2- Araştırmalar, alışkanlıklarımızı esnek tuttuğumuzda aslında daha aktı alışkanlıklar oluşturduğumuzu gösteriyor. Katy Milkman’ın “Nasıl Değişilir” kitabında bize esnek alışkanlıklar geliştirmenin ardındaki araştırmaları gösteriyor. Amacınız daha fazla egzersiz yapmaksa, “Pazartesiden cumaya saat 17.00’de spor salonuna gitmeliyim” demek yerine, haftada yapabildiğiniz sayıda egzersiz yapmayı seçerseniz, bunu başarabilmeniz daha olasıdır. İlk seçenekte başarısız olmak çok kolaydır.
3- Gerçek hayat bize her gün ters köşe yapar. Rutininiz çok katıysa, sürekli olarak kendinizle savaşır veya kötü hissedersiniz çünkü hayat o kadar da tahmin edilebilir değildir.
Katı bir rutin yerine esnek bir plan oluşturmak için çalışabilirsiniz. Sıkı bir rutin ve esnek bir plan arasındaki fark, yeni olan şeylerden sonra gerektiğinde planınızı değiştirebilmenizdir.
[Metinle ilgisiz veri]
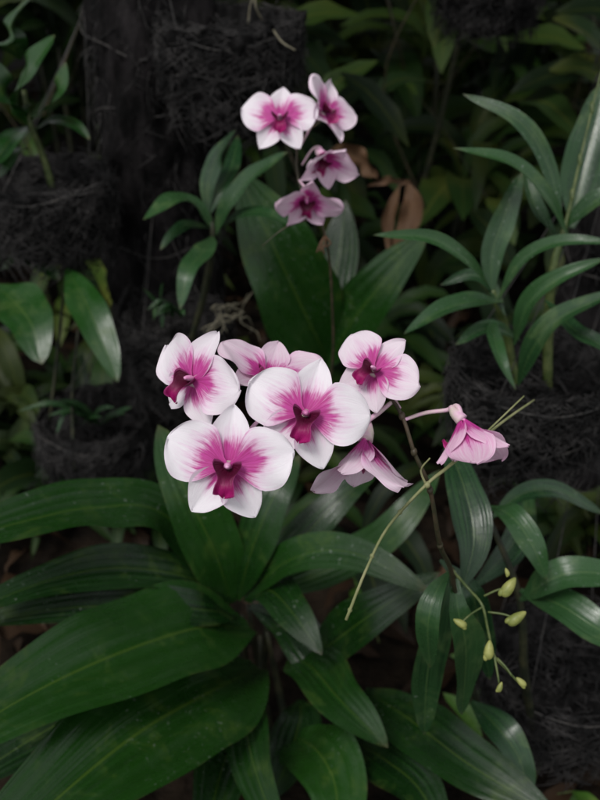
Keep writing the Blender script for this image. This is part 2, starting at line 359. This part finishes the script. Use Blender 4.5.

Örneğin, günün ilk saatini önemli işler yaparak geçirdiğiniz, ardından e-postayla uğraştığınız, sonra da günün en önemli öğelerine geçtiğiniz ve tüm toplantılarınızı öğleden sonra planladığınız tutarlı bir günlük program oluşturabilirsiniz. Sorun şu ki, bunun gibi katı bir rutin, beklenmeyen işlerin veya isteklerin gerçekliğine yer vermez.
Öte yandan, esnek bir planla, gelecek hafta veya sonraki gün için takviminizi ve görev listenizi yan yana koyup değerlendirirsiniz. Sahip olduğunuz süre ve iş yükünüzün öncelikleri göz önüne alındığında, herhangi bir günde neleri tamamlayabileceğinizi belirleyebilirsiniz. Programınıza nefes aldığınızın ara zamanlar ekleyebilirsiniz.
Şimdi iyi bir planınız var, beklenmedik veya acil yeni bir iş belirirse, yeni işi planınızla karşılaştırabilir ve yeni işi reddetmeniz mi yoksa dahil etmek için planınızı revize etmeniz mi gerektiğine karar verebilirsiniz. Bu plan, kendinle savaşmak ya da rutininin dışına çıkmak zorunda kalırsan kendini kötü hissetmek yerine gerçeklerle verimli bir şekilde yüzleşmeni sağlar.